In the chapter ‘Getting In’, Chelsea mentioned that “The University of Cambridge was never on my radar at school; when I heard it mentioned, it was never in reference to me”. I remember when I got my results in Year 12 and realized I had a chance at getting in Cambridge, my history teacher told me that grades alone were not enough, that the Cambridge professors were looking for something more than just someone who can do well in exams. I asked her if she could elaborate, and she proceeded to list examples of students who she thought were ‘Oxbridge material’ – of course they were all white men who naturally sounded nasally. The section on ‘Desirability and Relationships’ where Saredo, a contributor to the book, said that “the process of desirability only happened when I unlearned all the things that I was taught to learn throughout my life” reminded me of the black-female support network I had in University, where many of us found common-ground on the acceptance that, when it came to the politics of desirability, unfortunately we were not even contenders. It was a bitter-sweet emotion as the solidarity that came with the awareness that our feelings of undesirability were a direct reflection of the wider notions surrounding racialized beauty standards, was not only a source of sadness, but also love and friendship.


This hyper-awareness of our position within the University social-ladder, which we quickly realized merely mirrored society’s hierarchy, led to many of the black women in our University to take positions of responsibility within clubs and societies, working for the betterment of people like us.

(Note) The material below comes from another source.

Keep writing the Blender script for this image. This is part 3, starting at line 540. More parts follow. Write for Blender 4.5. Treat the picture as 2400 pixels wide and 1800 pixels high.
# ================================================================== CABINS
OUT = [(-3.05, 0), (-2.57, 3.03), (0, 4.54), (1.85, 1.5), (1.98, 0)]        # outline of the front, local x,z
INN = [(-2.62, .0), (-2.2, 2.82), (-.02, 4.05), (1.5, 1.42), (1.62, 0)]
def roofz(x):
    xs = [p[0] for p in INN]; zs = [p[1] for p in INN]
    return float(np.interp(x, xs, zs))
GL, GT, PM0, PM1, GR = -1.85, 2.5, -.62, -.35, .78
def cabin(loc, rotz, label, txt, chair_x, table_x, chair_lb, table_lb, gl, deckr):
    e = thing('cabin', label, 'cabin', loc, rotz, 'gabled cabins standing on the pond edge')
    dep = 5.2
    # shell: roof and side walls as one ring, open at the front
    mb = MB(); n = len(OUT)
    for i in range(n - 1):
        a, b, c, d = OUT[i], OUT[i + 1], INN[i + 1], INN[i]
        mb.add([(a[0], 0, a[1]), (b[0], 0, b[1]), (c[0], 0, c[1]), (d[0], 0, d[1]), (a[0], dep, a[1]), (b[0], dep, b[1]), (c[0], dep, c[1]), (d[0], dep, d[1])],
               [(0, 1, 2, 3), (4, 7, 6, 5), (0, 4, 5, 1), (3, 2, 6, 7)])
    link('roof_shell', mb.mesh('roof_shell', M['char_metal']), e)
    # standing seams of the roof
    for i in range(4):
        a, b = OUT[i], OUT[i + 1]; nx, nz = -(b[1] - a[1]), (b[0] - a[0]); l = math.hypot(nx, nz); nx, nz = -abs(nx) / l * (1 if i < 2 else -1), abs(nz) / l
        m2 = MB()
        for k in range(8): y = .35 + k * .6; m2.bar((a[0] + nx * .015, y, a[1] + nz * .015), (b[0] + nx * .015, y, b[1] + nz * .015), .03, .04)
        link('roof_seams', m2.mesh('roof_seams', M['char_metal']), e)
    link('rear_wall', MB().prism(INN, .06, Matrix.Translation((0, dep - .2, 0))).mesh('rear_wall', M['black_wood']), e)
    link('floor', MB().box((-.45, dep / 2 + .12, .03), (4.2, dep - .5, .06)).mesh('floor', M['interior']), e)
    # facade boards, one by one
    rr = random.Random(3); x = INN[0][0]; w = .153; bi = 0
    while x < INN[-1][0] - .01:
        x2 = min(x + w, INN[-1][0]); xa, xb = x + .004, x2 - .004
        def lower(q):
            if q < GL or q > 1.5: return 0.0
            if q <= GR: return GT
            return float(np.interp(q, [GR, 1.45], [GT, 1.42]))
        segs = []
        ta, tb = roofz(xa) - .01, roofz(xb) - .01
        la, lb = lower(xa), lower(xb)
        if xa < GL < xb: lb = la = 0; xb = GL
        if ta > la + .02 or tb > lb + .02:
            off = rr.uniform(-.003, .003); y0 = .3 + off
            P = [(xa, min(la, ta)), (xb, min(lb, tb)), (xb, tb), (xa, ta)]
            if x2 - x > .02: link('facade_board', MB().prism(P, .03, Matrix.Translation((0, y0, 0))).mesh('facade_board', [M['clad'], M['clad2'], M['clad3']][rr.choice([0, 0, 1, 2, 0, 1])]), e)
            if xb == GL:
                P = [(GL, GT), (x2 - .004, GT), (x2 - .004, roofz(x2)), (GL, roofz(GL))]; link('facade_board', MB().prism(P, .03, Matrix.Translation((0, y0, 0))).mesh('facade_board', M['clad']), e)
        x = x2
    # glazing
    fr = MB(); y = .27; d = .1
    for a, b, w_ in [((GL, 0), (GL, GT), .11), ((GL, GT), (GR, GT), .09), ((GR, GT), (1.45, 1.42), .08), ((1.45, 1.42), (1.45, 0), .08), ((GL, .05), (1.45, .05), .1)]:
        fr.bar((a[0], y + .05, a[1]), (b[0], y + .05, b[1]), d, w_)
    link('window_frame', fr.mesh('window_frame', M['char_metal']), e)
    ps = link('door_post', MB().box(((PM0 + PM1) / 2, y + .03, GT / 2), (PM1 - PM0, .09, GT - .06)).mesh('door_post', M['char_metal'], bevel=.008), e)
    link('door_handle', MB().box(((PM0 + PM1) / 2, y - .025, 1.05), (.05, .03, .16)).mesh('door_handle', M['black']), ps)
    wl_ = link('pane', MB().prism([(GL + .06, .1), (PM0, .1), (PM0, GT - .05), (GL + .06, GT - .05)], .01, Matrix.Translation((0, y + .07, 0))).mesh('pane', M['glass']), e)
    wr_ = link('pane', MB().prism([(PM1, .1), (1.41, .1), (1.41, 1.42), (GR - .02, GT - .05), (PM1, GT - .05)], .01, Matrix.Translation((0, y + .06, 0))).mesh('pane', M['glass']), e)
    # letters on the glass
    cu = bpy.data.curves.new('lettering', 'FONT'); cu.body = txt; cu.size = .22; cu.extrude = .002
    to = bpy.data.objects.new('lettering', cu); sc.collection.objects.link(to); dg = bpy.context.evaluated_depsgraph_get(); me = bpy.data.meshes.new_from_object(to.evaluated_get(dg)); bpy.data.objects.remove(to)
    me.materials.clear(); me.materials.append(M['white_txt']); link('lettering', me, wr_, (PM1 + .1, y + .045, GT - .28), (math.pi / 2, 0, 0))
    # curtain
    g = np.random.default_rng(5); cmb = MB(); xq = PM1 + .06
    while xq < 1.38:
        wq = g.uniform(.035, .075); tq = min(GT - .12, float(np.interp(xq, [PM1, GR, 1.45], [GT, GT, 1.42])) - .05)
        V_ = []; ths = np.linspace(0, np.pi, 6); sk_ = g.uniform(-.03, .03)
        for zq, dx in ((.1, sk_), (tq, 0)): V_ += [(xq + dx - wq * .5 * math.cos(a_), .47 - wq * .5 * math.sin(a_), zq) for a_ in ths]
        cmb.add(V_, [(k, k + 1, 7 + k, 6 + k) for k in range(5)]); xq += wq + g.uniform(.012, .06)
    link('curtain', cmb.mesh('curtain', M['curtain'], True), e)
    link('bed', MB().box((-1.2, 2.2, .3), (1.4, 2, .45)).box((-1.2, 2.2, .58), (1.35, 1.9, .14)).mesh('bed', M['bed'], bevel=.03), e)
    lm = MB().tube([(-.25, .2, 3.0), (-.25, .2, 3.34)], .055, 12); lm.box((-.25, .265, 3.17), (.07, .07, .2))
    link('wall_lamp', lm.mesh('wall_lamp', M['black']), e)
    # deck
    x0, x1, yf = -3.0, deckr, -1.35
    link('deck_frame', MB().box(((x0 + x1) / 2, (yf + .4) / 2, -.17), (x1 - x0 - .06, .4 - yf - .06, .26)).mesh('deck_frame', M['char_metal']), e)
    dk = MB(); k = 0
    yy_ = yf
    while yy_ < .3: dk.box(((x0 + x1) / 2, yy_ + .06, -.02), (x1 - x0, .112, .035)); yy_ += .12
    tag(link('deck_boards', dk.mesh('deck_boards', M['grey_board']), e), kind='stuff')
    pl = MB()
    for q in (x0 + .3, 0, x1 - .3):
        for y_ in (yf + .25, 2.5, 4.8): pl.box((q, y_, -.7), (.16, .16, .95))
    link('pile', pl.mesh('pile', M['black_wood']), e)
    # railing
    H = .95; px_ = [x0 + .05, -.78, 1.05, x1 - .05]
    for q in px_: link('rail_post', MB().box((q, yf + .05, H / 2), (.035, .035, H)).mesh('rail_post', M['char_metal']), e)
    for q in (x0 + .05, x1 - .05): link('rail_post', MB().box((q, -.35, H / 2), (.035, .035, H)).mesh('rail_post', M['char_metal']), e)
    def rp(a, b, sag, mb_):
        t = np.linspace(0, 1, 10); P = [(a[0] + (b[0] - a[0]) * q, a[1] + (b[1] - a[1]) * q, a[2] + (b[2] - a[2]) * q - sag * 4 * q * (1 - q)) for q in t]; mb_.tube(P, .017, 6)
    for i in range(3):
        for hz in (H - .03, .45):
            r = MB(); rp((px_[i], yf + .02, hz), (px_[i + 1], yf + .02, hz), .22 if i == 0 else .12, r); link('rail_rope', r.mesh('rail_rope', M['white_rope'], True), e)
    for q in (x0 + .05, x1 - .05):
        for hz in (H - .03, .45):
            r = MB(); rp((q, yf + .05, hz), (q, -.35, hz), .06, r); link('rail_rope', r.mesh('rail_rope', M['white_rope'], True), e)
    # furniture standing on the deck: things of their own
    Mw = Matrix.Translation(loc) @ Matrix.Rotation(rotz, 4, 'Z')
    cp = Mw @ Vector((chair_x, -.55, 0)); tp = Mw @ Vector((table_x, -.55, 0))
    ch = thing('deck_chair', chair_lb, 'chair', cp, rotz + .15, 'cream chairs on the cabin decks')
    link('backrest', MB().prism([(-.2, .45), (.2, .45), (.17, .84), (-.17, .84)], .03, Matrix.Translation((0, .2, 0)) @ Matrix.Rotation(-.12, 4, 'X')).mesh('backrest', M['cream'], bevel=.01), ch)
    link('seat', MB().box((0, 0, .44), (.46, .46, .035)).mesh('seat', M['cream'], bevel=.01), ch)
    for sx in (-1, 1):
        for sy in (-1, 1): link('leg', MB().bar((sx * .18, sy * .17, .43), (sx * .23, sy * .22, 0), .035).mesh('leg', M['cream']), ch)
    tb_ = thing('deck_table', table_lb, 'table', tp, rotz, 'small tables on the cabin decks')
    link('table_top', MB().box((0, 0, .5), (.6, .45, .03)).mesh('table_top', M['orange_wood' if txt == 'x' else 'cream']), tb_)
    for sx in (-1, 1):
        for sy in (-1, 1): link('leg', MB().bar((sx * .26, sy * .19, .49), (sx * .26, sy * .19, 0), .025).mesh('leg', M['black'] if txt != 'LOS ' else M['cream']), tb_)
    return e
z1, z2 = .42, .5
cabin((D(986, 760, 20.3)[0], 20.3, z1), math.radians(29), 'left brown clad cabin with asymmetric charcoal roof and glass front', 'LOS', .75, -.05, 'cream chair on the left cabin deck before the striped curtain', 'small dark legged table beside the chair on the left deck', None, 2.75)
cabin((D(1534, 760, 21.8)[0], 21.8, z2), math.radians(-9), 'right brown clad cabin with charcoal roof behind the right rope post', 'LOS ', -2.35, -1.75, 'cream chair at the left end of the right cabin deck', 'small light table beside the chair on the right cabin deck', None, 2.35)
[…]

Ore discusses how “as black girls, the activist instinct is bound up in our very identities”, and this is what I loved about my black-female community in Cambridge, we really had each other’s backs and dedicated so much of our time in University to support those who were like us. But what I think is hardly ever mentioned is the burden that comes with this, how managing a degree, navigating dire social situations, whilst being expected to ‘lead the revolution’ for the black community can negatively take a toll on one’s mental health. Some of my darkest moments in University were down to me balancing too many things at once, not wanting to let anyone down. “The pressure of feeling as if you’re obliged to constantly fight for your people can become a burden… try not to feel guilty for being passionate about other things… reclaim ownership over your interests”. Ore’s words really resonated with me, and I wish I had read something like this before starting University.


‘Black Excellence’ is a mantra that I think is integral in ensuring that we recognize that as black people, we are special. But it can create untold amounts of pressure in our daily lives, especially in an environment as competitive in Cambridge. This “pressure” to do everything perfectly, is not only in relation to activism but can be applied to various aspects of university, such as grades, socializing, going out, dating, etc. As black women, we are led to believe that we must be perfect in order to prove to ourselves, and the rest of the world, that we have defeated the multiple forces created to work against us. But that is not the case.

Taking Up Space eloquently reminds me that it is okay to rest and that no one is perfect. It reminds me that my time at Cambridge was unique and not mainstream, and that is no fault of my own, but down to centuries of oppression. It validated me, reassured me, encouraged me. It made me feel seen.